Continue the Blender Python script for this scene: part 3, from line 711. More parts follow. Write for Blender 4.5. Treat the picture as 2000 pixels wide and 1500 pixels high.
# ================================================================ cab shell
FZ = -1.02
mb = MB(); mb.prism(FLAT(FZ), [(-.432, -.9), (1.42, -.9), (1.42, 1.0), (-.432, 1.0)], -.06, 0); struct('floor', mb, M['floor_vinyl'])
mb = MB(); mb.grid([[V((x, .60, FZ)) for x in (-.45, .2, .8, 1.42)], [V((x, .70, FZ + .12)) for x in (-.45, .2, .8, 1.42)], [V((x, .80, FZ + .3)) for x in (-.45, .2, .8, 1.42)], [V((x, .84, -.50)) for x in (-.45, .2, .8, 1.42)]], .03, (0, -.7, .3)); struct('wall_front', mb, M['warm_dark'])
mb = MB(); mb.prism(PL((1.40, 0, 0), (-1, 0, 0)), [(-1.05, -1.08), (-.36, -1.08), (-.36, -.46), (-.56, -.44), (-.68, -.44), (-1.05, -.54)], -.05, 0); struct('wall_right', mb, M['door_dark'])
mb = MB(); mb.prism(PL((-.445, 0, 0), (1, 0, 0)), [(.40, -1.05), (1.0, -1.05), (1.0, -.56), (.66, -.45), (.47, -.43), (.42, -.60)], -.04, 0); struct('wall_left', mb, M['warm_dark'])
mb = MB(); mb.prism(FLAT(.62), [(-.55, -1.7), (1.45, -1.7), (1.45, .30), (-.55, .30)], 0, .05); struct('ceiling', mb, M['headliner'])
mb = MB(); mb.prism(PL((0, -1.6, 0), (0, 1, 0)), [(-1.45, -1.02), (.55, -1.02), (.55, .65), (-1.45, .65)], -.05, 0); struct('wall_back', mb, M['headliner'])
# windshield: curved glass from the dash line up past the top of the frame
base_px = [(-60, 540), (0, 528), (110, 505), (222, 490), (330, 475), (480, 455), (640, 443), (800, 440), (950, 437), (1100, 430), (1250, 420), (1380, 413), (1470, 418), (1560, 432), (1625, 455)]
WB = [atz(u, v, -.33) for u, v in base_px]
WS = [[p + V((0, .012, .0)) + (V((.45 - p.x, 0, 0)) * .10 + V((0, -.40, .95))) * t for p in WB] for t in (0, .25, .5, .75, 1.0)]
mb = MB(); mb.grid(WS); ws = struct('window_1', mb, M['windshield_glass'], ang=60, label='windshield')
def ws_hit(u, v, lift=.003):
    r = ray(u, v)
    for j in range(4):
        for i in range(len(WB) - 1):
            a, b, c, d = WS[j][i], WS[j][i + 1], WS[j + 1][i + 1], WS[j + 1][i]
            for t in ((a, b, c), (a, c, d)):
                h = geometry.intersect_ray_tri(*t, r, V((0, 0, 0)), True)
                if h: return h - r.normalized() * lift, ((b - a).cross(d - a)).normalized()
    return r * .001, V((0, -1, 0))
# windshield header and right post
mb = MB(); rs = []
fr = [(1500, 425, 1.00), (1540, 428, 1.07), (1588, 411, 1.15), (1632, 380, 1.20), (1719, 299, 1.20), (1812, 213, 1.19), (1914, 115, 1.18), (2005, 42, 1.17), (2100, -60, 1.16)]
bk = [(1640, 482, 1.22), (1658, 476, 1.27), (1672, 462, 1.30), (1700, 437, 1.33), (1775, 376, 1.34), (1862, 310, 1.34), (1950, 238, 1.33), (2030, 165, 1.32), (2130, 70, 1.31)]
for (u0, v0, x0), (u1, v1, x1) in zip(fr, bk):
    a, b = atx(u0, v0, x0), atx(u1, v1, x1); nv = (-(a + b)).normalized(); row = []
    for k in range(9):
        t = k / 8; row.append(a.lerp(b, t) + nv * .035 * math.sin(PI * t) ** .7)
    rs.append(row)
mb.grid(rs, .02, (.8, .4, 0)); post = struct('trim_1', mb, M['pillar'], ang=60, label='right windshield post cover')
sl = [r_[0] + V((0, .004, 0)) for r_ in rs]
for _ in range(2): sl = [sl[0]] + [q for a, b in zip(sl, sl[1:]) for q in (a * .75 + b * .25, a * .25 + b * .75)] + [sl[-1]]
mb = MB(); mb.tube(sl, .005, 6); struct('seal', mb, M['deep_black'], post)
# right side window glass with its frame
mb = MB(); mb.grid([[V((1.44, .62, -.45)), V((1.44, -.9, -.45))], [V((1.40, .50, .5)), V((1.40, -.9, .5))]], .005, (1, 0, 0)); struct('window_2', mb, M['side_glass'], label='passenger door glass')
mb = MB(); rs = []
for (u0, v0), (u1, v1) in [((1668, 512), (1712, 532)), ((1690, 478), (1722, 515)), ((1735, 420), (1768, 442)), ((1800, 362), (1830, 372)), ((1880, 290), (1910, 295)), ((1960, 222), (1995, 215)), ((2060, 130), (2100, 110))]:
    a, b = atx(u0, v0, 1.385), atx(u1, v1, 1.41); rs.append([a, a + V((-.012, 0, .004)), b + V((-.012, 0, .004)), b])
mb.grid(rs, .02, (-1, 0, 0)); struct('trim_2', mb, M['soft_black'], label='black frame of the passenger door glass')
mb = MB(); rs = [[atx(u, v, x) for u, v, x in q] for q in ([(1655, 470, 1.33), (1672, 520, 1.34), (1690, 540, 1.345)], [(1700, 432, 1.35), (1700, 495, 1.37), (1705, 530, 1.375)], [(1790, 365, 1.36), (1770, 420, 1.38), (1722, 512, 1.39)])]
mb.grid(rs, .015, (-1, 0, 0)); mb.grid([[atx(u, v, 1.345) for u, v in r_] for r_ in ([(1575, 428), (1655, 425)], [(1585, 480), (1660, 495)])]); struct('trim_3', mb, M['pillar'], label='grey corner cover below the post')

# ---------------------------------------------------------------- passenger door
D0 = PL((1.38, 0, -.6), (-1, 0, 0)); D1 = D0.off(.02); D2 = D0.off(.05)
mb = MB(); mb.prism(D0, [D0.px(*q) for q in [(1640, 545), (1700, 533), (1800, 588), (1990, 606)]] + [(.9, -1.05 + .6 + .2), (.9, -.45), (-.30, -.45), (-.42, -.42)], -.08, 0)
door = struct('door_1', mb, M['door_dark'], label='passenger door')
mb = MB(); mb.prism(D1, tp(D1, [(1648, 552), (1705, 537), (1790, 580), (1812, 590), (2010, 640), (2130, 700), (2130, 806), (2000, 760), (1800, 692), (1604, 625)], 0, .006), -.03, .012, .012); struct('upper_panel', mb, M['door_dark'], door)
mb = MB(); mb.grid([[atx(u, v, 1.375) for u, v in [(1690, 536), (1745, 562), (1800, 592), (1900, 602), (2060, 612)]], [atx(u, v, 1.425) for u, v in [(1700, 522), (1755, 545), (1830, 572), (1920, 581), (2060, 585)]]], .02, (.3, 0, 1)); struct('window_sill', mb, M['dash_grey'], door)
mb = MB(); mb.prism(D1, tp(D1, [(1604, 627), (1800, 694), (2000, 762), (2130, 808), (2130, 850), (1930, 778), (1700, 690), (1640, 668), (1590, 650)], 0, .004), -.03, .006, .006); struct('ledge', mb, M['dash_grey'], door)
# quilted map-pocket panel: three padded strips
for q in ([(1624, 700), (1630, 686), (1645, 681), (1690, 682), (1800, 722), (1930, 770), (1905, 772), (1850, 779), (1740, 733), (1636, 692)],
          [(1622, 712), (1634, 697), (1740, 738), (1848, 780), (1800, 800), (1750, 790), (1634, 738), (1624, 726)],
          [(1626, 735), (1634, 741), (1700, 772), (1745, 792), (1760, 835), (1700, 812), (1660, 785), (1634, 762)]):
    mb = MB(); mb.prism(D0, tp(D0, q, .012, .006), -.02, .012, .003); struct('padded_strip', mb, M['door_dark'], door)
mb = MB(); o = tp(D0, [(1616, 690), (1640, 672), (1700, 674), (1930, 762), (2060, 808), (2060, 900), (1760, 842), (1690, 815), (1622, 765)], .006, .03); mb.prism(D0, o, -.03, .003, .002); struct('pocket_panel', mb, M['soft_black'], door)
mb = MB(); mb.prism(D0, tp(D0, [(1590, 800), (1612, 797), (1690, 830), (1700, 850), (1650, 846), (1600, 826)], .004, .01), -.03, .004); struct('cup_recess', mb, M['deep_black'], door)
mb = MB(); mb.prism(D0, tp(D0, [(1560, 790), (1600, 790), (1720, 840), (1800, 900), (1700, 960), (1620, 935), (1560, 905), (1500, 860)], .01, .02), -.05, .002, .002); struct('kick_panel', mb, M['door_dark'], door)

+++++

Make a list of all lines in the data that contain "from".

Continue the Blender Python script for this scene: part 3, from line 711. More parts follow. Write for Blender 4.5. Treat the picture as 2000 pixels wide and 1500 pixels high.
# windshield: curved glass from the dash line up past the top of the frame